TO DO: Restate exactly the lines of the entries below, beginning with the first and ending with the line that holds "tree('airy1', 1312, 205, 20, 6, (.12, .22, .06), 'thin". Pictures are not copied.

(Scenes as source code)

▽

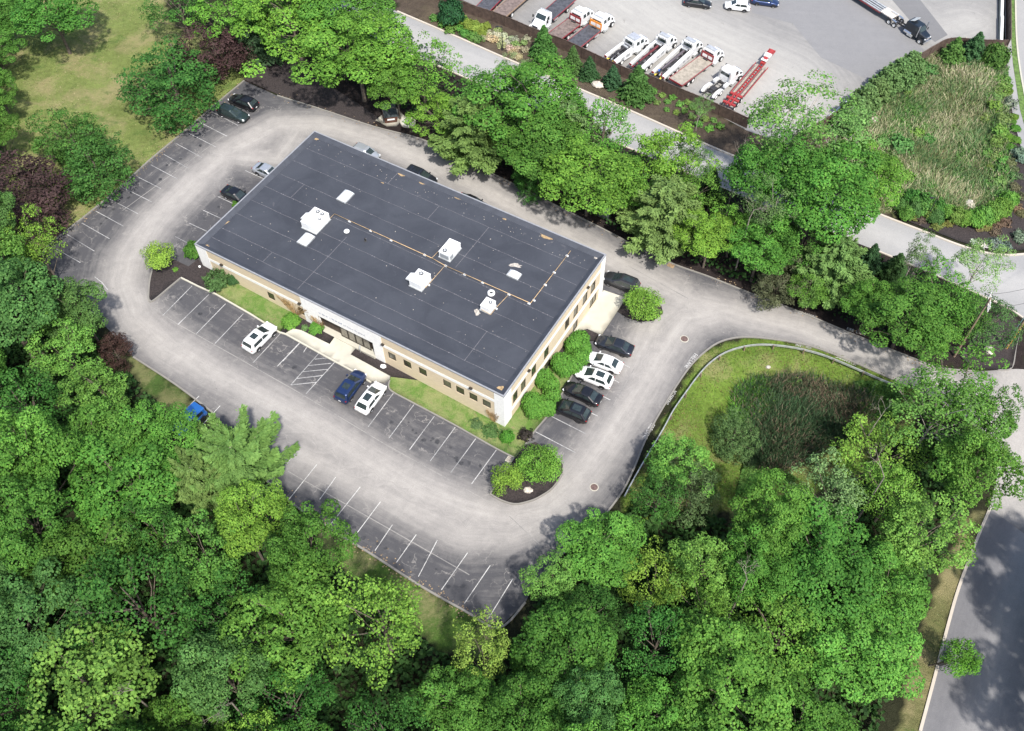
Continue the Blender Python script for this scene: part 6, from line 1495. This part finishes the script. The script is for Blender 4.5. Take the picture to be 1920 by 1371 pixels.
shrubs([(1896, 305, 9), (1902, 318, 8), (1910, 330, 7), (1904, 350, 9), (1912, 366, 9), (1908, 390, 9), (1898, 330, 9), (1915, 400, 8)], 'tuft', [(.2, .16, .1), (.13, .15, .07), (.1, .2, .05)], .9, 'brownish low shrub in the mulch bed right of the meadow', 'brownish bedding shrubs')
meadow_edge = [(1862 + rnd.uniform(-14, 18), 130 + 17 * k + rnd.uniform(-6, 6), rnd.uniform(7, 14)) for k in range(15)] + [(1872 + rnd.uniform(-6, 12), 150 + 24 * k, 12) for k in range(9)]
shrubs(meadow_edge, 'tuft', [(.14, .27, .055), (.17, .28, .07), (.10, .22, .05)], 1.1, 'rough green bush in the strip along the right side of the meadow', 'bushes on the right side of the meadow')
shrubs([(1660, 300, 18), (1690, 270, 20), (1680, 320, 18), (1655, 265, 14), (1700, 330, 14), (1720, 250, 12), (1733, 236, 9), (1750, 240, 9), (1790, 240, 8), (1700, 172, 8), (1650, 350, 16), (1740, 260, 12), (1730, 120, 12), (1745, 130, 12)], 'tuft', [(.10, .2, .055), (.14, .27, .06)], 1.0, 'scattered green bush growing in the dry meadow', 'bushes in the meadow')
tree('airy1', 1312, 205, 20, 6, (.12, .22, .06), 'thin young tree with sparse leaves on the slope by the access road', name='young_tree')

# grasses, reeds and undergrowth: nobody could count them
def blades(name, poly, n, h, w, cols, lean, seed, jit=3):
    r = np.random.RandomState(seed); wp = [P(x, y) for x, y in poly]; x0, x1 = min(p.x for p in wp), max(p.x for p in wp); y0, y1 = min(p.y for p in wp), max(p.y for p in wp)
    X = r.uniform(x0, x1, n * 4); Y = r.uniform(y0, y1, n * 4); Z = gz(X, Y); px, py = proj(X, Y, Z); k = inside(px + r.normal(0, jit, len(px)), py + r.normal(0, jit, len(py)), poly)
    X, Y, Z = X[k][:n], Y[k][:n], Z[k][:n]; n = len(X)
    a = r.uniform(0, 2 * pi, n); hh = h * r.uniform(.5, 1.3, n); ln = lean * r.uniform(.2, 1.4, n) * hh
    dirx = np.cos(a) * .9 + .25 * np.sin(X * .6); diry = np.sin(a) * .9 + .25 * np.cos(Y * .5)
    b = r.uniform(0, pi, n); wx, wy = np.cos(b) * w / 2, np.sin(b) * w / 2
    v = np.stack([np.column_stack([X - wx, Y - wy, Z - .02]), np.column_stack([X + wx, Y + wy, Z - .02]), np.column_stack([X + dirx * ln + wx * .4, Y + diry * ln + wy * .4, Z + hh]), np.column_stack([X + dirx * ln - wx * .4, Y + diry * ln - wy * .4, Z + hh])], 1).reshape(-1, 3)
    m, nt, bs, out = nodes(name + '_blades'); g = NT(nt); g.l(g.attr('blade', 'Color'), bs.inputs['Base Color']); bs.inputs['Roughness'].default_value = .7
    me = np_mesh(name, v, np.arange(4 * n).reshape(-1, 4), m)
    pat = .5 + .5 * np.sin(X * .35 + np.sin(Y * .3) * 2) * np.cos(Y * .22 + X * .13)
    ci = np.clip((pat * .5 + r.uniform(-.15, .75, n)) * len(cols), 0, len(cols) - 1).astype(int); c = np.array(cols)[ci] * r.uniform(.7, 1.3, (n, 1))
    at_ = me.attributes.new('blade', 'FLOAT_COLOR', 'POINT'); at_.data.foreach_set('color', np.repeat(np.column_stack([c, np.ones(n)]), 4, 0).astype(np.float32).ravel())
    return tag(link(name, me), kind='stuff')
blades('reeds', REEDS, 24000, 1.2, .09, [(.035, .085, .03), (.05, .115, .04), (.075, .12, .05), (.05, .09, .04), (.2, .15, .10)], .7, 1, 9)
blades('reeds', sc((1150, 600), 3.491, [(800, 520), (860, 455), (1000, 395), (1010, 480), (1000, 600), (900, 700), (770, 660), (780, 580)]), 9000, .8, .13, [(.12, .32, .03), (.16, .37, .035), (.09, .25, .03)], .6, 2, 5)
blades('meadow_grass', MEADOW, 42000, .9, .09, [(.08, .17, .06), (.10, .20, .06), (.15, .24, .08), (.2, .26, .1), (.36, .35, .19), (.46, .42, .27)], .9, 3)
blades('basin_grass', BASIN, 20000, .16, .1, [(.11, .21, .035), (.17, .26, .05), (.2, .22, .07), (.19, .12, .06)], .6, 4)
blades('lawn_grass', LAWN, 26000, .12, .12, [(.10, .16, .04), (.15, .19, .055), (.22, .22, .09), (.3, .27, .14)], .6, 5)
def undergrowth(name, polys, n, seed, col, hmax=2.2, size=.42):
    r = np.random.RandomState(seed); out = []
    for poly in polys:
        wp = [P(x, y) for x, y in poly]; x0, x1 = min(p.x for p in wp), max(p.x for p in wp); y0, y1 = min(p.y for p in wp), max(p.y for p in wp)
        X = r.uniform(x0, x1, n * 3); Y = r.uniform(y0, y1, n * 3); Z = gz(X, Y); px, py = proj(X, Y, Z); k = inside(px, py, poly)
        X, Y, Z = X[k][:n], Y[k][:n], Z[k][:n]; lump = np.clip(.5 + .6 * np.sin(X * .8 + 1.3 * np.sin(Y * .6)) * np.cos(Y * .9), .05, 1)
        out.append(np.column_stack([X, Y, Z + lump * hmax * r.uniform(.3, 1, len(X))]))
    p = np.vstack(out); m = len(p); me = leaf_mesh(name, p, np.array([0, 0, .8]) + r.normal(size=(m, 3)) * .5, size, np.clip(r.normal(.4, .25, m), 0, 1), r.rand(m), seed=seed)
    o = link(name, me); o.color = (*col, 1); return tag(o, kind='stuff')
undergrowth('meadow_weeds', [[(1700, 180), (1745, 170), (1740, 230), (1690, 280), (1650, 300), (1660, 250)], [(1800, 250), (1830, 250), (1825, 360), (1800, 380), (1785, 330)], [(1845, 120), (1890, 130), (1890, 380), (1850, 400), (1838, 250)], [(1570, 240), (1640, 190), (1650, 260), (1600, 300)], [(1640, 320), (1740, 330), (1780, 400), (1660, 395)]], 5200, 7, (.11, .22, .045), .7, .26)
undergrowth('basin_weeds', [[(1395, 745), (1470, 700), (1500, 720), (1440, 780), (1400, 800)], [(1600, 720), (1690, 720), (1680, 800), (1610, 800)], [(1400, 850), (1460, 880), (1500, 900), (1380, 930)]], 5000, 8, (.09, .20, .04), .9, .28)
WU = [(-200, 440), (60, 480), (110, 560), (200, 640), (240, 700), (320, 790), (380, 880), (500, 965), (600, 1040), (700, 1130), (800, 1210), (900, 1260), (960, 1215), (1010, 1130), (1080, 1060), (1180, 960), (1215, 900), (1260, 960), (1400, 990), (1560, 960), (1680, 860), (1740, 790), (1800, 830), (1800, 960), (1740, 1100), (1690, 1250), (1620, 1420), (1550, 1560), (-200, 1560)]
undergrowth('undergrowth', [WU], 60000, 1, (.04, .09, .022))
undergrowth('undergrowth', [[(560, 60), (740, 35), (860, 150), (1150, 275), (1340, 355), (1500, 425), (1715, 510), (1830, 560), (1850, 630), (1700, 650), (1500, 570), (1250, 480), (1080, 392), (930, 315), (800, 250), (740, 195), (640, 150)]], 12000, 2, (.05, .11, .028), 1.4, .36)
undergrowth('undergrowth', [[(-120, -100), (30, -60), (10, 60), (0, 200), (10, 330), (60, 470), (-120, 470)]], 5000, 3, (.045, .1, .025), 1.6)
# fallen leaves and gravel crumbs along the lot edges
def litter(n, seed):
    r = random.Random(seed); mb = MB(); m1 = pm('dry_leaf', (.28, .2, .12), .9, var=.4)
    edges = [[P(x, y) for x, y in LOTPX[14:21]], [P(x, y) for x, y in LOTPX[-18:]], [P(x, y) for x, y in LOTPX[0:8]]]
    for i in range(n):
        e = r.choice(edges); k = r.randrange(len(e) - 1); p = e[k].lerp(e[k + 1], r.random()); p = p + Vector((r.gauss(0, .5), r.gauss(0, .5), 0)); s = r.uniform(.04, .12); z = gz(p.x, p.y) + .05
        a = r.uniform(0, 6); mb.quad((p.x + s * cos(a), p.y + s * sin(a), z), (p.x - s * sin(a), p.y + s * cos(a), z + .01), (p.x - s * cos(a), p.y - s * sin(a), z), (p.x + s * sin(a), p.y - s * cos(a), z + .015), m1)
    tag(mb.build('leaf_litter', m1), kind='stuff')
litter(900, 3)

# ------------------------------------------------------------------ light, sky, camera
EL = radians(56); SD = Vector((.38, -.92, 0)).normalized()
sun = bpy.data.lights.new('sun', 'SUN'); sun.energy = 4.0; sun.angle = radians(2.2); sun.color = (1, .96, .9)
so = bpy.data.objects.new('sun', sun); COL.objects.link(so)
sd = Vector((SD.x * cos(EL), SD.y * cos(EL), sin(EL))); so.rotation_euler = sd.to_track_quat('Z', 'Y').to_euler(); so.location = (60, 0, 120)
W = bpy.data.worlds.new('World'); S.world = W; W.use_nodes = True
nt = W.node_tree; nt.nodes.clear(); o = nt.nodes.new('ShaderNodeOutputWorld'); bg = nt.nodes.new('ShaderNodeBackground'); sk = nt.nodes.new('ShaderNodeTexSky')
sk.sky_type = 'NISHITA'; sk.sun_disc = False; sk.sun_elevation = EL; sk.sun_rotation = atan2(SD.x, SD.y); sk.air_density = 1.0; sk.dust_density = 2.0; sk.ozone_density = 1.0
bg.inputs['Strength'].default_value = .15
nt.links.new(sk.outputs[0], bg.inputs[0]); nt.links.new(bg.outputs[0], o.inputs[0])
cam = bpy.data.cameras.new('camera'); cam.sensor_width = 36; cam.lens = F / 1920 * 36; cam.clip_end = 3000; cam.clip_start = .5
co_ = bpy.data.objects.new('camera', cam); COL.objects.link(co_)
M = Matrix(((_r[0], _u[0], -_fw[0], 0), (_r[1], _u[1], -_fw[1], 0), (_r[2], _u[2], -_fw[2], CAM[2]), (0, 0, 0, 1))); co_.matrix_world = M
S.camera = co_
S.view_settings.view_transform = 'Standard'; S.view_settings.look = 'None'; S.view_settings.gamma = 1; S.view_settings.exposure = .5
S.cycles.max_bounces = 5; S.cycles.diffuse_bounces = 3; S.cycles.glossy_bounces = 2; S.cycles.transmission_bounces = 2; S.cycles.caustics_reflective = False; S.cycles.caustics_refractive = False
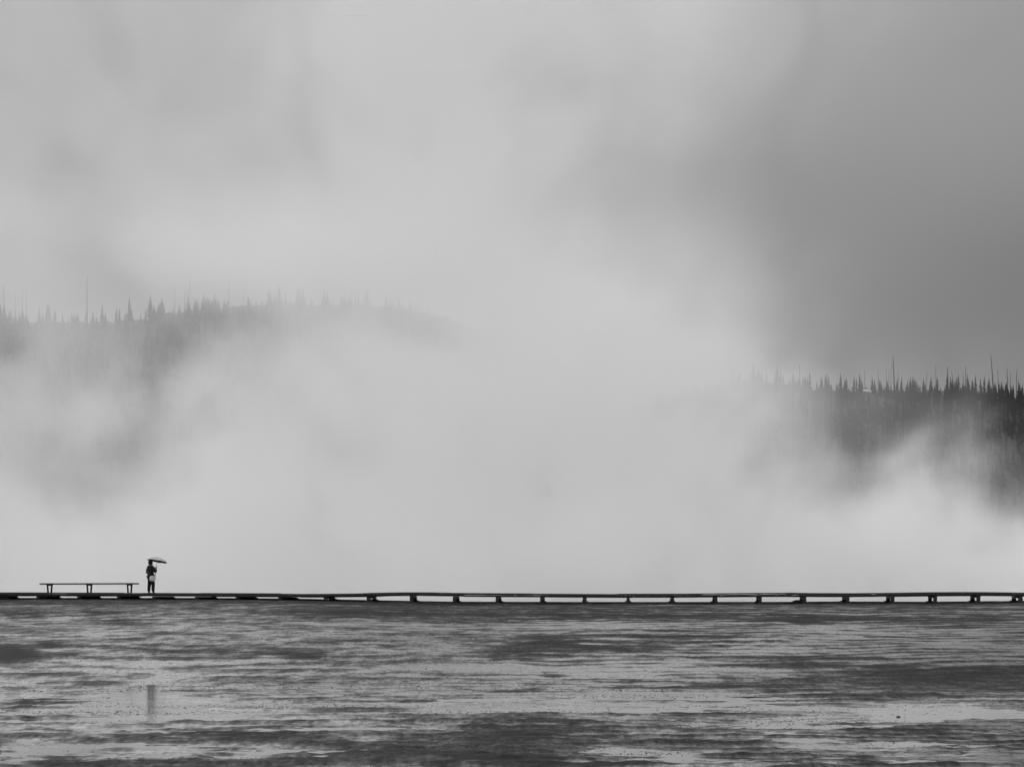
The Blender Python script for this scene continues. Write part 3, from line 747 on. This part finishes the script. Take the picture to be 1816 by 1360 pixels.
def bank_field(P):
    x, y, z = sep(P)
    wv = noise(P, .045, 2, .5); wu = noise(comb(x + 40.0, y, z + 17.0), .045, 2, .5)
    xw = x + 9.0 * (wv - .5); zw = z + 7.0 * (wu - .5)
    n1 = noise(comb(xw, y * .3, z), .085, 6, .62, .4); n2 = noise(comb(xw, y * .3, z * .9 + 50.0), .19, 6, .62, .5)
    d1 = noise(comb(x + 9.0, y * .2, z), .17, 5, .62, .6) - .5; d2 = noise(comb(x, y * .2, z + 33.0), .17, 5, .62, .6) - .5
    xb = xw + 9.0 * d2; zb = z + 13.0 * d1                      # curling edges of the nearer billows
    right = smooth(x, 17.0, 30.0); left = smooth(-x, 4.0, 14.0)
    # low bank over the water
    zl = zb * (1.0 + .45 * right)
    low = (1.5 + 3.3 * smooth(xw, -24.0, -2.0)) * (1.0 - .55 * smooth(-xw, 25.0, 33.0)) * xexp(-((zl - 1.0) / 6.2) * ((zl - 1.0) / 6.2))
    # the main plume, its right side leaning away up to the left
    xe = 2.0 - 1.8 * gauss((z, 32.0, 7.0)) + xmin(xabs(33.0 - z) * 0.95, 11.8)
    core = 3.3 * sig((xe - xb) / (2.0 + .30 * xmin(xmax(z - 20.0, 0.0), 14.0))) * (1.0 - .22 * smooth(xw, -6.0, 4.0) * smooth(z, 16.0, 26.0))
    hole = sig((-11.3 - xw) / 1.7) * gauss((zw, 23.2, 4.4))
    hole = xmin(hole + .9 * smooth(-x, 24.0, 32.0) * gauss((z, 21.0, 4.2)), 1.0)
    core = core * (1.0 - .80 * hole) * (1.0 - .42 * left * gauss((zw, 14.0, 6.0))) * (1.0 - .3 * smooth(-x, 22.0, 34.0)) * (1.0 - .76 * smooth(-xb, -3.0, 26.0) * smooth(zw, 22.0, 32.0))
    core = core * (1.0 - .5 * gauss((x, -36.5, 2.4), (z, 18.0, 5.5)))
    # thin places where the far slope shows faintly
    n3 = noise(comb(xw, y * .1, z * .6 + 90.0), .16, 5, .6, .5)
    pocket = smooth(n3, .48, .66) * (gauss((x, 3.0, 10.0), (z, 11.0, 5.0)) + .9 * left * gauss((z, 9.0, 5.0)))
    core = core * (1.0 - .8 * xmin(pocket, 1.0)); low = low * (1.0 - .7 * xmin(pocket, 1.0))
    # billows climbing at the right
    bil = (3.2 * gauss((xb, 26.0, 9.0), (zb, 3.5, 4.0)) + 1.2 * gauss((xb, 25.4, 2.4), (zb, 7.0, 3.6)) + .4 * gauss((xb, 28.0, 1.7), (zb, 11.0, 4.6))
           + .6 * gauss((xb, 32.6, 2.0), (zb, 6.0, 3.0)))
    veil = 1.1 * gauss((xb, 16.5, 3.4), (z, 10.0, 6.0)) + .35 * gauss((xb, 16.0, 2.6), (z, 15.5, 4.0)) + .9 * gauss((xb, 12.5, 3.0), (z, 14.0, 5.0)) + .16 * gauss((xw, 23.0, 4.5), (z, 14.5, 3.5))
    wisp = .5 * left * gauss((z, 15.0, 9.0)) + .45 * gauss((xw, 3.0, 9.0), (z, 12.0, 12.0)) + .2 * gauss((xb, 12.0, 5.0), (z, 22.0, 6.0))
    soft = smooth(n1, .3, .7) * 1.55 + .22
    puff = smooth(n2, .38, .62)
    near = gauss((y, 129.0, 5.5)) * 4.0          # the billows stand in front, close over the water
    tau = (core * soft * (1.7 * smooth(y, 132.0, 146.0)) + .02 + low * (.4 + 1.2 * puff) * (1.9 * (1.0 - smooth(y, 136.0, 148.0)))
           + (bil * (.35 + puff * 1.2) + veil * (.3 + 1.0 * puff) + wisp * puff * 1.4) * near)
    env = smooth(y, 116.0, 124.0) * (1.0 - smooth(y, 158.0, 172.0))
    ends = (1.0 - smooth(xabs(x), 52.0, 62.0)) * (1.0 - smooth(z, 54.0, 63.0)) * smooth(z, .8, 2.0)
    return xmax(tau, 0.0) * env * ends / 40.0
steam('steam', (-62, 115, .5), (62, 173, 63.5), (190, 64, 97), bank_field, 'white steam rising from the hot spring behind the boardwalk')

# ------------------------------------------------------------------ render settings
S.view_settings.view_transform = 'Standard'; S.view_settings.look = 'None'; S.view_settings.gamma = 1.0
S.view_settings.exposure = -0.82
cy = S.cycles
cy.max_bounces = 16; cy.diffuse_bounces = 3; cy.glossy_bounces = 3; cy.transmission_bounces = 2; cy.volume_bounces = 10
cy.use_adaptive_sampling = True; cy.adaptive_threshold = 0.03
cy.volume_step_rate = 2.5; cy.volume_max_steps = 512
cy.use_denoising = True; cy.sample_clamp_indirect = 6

△

COMPLETE RESPONSE:
Continue the Blender Python script for this scene: part 6, from line 1495. This part finishes the script. The script is for Blender 4.5. Take the picture to be 1920 by 1371 pixels.
shrubs([(1896, 305, 9), (1902, 318, 8), (1910, 330, 7), (1904, 350, 9), (1912, 366, 9), (1908, 390, 9), (1898, 330, 9), (1915, 400, 8)], 'tuft', [(.2, .16, .1), (.13, .15, .07), (.1, .2, .05)], .9, 'brownish low shrub in the mulch bed right of the meadow', 'brownish bedding shrubs')
meadow_edge = [(1862 + rnd.uniform(-14, 18), 130 + 17 * k + rnd.uniform(-6, 6), rnd.uniform(7, 14)) for k in range(15)] + [(1872 + rnd.uniform(-6, 12), 150 + 24 * k, 12) for k in range(9)]
shrubs(meadow_edge, 'tuft', [(.14, .27, .055), (.17, .28, .07), (.10, .22, .05)], 1.1, 'rough green bush in the strip along the right side of the meadow', 'bushes on the right side of the meadow')
shrubs([(1660, 300, 18), (1690, 270, 20), (1680, 320, 18), (1655, 265, 14), (1700, 330, 14), (1720, 250, 12), (1733, 236, 9), (1750, 240, 9), (1790, 240, 8), (1700, 172, 8), (1650, 350, 16), (1740, 260, 12), (1730, 120, 12), (1745, 130, 12)], 'tuft', [(.10, .2, .055), (.14, .27, .06)], 1.0, 'scattered green bush growing in the dry meadow', 'bushes in the meadow')
tree('airy1', 1312, 205, 20, 6, (.12, .22, .06), 'thin young tree with sparse leaves on the slope by the access road', name='young_tree')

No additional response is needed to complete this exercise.